Tuesday, March 11, 2014

Does a copyright notice serve as an endorsement?

Basquiat Estate v. Christie’s, via the Trademark Blog. Plaintiffs allege ownership of the mark BASQUIAT and copyrights in Jean-Michel Basquiat’s artwork. The Estate formed an Authentication Committee to opine on the authenticity of works attributed to him. A collector who claimed to have shared an apartment with Basquiat put up 50 works attributed to him. Only 7 had been submitted to the Authentication Committee, 6 of which were authenticated. Christie’s listed the 50 works in a catalog, Jean-Michel Basquiat: Works from the Collection of Alexis Adler. Though the estate denied permission to reproduce some of Basquiat’s works in the catalog, Christie’s put a notice in the catalog: “All artwork by Jean-Michel Basquiat: (c) 2014 the Estate of Jean-Michel Basquiat/ADAGP, Paris/ARS, New York.” The Estate alleged that Christie’s had reason to doubt the authenticity of the remaining items, though it doesn’t affirmatively allege inauthenticity.

I bet you’re expecting a copyright infringement complaint based on the use of authenticated Basquiat images (though not the 44 unauthenticated ones, of course!), but the Estate to its credit (no pun intended) did not bring a copyright infringement claim. However, and with some potential Dastar difficulty given that this is the district of Antidote Films, the Estate alleged false endorsement/false advertising under the Lanham Act, violation of NY GBL § 349, and unfair competition. The theory is that the copyright notice falsely implies that the works are authentic and that the Estate sanctioned the sale.

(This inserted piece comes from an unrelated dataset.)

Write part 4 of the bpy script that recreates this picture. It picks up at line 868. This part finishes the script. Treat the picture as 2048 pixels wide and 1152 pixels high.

Were this litigated out, I’d expect, along with the Dastar issues (which would seem to me to preclude outright the false endorsement theory), questions about falsity: the Estate does not allege the inauthenticity of the 43 unevaluated pieces, and “reason to doubt” is not itself inauthenticity, so I can’t see how the complaint pleads falsity. There is that one piece the Estate’s Authentication Committee did not authenticate … but even there is wriggle room that the complaint might be carefully pleading around: if the Committee just said it couldn’t authenticate that piece, that too is not inauthenticity. As I understand it, at least some artists’ authenticating bodies have become hesitant about not authenticating in decisive language, worried about false advertising/slander of title issues of their own. (See this story about the Andy Warhol Art Authentication Board.)